Lisboa - No meio de tanta confusão à volta do Orçamento, poucos deram importância à carta que a China Three Gorges enviou ao governo português. Os responsáveis da eléctrica chinesa mostraram o seu desagrado com o novo imposto sobre a produção de electricidade. Até aqui nada de mal. O problema é que a carta insinua que o Estado português não é uma pessoa de bem e ameaça que esta situação pode pôr em causa quaisquer futuros investimentos da China em Portugal.

Fonte: Expresso

Porque é que esta carta é grave? Porque a China Three Gorges comporta-se como aquilo que é. Uma poderosa companhia detida a cem por cento por um Estado estrangeiro e que fala em nome desse Estado.

Quando a EDP foi privatizada, chamei várias vezes a atenção para o facto de uma privatização a favor de um Estado estrangeiro ser, na prática, uma renacionalização. Mas o nosso governo "liberal" olhou para o cheque e esqueceu esta evidência. A escassez de capital e de financiamento era tal, que só conseguiu olhar para os muitos resultados positivos da venda.

O problema deste tipo de negócios só surge quando alguma coisa corre mal. Só nesse momento é que o governo português percebe que, afinal, não tem pela frente uma empresa estrangeira que comprou uma empresa portuguesa, mas sim um Estado estrangeiro que comprou uma empresa portuguesa. Um pormenor que faz toda a diferença e que o governo "liberal" esqueceu quando entregou a EDP ao controlo de uma estado profundamente antiliberal.

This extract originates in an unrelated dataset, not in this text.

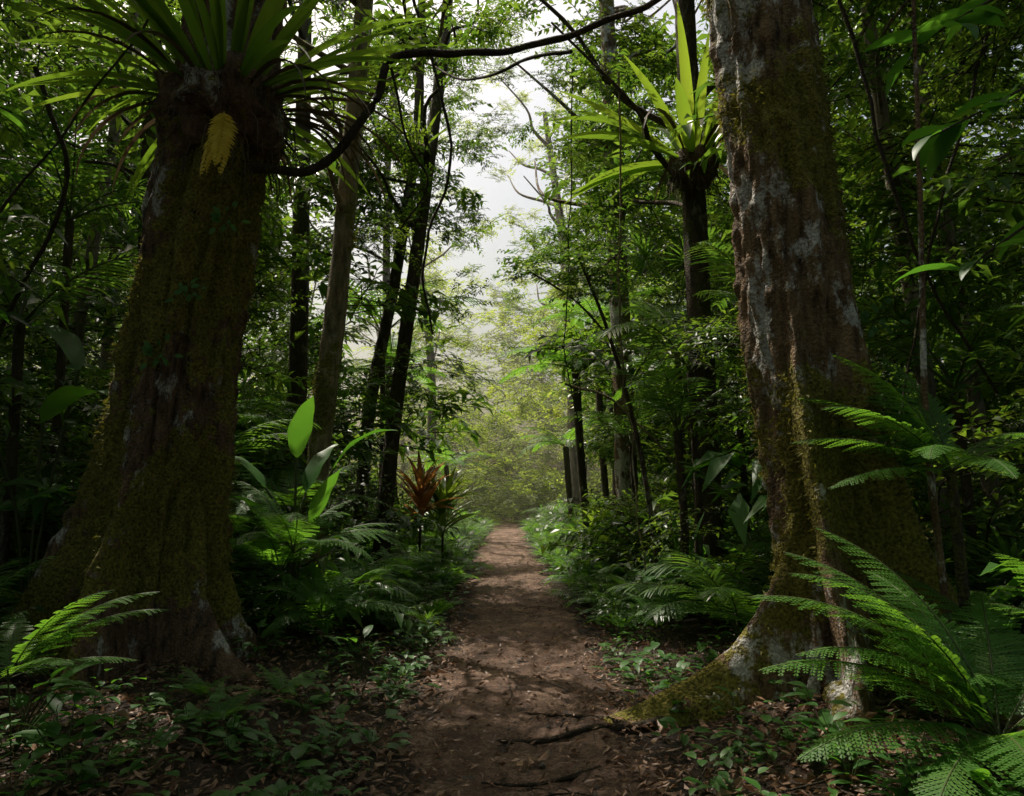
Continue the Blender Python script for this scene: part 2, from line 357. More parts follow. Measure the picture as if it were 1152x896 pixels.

Ainda mal refeito do susto da China, o governo recebeu hoje o golpe mais violento das últimas décadas nas relações com Angola. As frases de José Eduardo dos Santos sobre o fim da parceria estratégica com Portugal são indiscutivelmente graves. Vão ser analisadas de várias formas, nas linhas e entrelinhas, e têm, seguramente, por detrás várias manobras diplomáticas que ainda não conhecemos.

Angola pode ter muitas razões de queixa - como Portugal tem - mas comete um erro nesta absurda declaração. José Eduardo dos Santos sabe que nem este governo, nem qualquer outro, podem impedir que o Ministério Público português abra e prolongue investigações judiciais, mesmo que pouco fundamentadas. E nem este governo, nem qualquer outro, conseguem impedir que a Comunicação Social portuguesa noticie esses processos ou outras histórias eventualmente desagradáveis, no meio de muitas outras seguramente simpáticas e fabulosas para um país com a história e a pujança de Angola.

Sem perceber isso, o gesto de Eduardo dos Santos é desproporcionado e em vão. Nada que me espante, mas que deixa muita gente surpreendida, sobretudo os que nunca perceberam que a lógica de guerra continua a dominar boa parte das cabeças do Palácio da Cidade Alta, em Luanda.